- Task details -
Collect all the lines that mention the word "script".

- Provided entries -
-- begin --
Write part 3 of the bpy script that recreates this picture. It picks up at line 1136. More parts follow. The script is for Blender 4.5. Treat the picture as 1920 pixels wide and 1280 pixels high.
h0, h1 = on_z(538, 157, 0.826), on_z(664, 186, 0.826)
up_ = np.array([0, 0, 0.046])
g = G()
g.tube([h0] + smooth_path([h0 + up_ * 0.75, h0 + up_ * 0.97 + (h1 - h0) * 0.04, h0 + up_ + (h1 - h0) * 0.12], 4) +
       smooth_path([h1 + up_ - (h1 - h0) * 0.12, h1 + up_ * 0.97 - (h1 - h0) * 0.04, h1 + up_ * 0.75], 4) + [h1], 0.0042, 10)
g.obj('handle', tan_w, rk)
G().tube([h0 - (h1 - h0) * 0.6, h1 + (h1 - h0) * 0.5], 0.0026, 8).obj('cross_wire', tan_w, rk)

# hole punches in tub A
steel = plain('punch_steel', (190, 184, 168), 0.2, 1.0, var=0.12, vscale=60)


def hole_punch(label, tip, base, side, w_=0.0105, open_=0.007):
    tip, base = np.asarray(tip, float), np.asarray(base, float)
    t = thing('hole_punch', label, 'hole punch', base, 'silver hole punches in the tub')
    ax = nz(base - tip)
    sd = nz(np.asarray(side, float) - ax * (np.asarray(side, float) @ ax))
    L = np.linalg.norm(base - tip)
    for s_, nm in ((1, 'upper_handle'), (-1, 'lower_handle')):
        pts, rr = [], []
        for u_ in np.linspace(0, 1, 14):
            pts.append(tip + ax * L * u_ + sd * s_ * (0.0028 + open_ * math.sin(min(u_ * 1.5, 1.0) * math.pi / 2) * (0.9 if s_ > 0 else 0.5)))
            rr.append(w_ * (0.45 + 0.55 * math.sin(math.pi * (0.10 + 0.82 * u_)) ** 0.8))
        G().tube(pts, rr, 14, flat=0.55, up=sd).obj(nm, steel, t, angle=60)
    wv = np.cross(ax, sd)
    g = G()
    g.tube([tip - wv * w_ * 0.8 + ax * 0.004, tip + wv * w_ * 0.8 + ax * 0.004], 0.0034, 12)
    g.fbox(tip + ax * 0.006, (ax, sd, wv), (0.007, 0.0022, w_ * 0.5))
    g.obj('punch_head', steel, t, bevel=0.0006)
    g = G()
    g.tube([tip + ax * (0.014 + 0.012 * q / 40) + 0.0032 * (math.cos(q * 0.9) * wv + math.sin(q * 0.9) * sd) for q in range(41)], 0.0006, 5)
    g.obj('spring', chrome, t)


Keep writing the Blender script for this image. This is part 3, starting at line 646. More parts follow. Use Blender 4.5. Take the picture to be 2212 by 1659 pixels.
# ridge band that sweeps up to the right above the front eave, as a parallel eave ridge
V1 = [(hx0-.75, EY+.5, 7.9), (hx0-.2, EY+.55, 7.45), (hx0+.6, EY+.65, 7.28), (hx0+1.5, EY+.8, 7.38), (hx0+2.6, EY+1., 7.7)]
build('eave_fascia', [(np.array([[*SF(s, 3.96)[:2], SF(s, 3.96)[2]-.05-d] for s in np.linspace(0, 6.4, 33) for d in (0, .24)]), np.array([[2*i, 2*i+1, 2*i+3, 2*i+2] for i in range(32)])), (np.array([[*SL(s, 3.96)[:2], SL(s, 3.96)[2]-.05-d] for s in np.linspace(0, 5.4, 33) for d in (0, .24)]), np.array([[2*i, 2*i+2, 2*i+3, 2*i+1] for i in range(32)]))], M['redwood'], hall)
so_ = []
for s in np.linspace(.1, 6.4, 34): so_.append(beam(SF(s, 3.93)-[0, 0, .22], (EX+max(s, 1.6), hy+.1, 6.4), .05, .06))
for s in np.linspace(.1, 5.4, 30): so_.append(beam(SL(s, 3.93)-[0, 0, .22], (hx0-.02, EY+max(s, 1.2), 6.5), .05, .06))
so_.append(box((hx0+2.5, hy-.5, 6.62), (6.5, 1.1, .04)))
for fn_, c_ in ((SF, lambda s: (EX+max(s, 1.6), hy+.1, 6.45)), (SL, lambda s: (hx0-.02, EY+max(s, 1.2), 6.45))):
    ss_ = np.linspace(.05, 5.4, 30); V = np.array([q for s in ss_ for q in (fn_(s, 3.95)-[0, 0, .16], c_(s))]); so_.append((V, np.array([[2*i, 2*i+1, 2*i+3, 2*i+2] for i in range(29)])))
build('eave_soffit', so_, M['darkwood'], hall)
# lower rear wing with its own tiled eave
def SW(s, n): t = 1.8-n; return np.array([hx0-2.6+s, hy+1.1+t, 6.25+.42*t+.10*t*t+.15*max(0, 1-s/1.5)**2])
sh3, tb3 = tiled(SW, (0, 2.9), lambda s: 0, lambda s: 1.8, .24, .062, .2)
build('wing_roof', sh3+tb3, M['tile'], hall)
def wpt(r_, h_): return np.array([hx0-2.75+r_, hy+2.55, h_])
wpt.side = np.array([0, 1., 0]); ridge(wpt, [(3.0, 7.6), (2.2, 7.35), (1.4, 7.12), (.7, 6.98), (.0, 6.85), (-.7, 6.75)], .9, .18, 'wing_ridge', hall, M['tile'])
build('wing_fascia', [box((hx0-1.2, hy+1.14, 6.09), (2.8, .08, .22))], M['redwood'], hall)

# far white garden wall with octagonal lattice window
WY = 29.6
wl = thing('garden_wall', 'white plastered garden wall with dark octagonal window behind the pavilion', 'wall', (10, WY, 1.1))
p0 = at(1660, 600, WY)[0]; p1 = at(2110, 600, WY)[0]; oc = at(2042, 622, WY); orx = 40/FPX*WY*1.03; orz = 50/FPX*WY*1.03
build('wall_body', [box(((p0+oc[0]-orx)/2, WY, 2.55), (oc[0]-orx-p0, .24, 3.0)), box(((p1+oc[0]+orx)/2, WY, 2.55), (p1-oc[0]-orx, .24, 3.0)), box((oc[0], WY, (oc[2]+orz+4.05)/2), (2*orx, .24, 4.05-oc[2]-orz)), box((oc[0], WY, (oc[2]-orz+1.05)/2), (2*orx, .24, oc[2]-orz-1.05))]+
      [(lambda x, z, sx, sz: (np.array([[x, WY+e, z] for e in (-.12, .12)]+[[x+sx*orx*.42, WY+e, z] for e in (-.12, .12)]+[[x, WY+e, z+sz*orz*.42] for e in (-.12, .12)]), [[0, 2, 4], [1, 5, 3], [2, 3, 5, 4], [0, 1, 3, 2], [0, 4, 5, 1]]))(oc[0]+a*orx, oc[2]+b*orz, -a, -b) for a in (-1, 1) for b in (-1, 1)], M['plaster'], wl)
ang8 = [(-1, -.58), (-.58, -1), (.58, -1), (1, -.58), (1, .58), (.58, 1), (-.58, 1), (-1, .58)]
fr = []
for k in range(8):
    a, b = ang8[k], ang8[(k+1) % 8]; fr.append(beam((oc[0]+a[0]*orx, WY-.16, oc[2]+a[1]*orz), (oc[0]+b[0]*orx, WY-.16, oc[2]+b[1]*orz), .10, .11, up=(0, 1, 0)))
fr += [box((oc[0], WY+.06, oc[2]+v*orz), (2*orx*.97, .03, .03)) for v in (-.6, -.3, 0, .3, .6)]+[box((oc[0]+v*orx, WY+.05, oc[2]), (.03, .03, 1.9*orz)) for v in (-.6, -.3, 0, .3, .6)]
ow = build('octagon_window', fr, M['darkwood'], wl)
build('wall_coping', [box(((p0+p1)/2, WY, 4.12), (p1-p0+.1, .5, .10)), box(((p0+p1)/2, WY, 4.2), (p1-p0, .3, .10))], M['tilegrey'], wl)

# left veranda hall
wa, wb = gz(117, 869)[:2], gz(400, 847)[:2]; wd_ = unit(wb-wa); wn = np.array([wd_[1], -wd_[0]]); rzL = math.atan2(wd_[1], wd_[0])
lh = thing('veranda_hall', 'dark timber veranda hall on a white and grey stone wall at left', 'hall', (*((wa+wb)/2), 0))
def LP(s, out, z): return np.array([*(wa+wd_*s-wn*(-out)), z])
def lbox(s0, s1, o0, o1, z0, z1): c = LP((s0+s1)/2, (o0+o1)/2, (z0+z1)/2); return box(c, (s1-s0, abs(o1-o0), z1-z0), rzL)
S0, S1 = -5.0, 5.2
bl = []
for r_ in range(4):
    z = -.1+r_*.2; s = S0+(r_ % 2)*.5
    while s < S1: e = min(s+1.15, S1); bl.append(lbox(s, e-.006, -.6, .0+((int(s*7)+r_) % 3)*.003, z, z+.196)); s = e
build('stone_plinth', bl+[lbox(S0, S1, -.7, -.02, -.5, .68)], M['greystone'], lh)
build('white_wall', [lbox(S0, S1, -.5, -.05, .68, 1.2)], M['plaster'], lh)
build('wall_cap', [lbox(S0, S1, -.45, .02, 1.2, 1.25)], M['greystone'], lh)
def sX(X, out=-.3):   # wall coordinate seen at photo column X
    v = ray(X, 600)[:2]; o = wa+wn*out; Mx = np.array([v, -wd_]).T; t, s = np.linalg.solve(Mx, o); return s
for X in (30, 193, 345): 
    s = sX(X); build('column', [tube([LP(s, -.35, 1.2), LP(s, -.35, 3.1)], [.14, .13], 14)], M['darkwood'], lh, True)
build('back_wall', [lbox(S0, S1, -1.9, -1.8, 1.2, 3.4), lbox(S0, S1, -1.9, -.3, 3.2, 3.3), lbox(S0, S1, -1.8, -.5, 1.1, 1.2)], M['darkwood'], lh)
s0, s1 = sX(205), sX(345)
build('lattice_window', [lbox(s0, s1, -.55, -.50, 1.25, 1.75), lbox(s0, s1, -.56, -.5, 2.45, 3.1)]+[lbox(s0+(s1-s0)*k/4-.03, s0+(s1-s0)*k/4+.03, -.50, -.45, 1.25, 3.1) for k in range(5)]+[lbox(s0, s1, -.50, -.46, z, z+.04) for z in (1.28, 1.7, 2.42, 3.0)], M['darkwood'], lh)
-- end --
- Full solution -
Write part 3 of the bpy script that recreates this picture. It picks up at line 1136. More parts follow. The script is for Blender 4.5. Treat the picture as 1920 pixels wide and 1280 pixels high.
Keep writing the Blender script for this image. This is part 3, starting at line 646. More parts follow. Use Blender 4.5. Take the picture to be 2212 by 1659 pixels.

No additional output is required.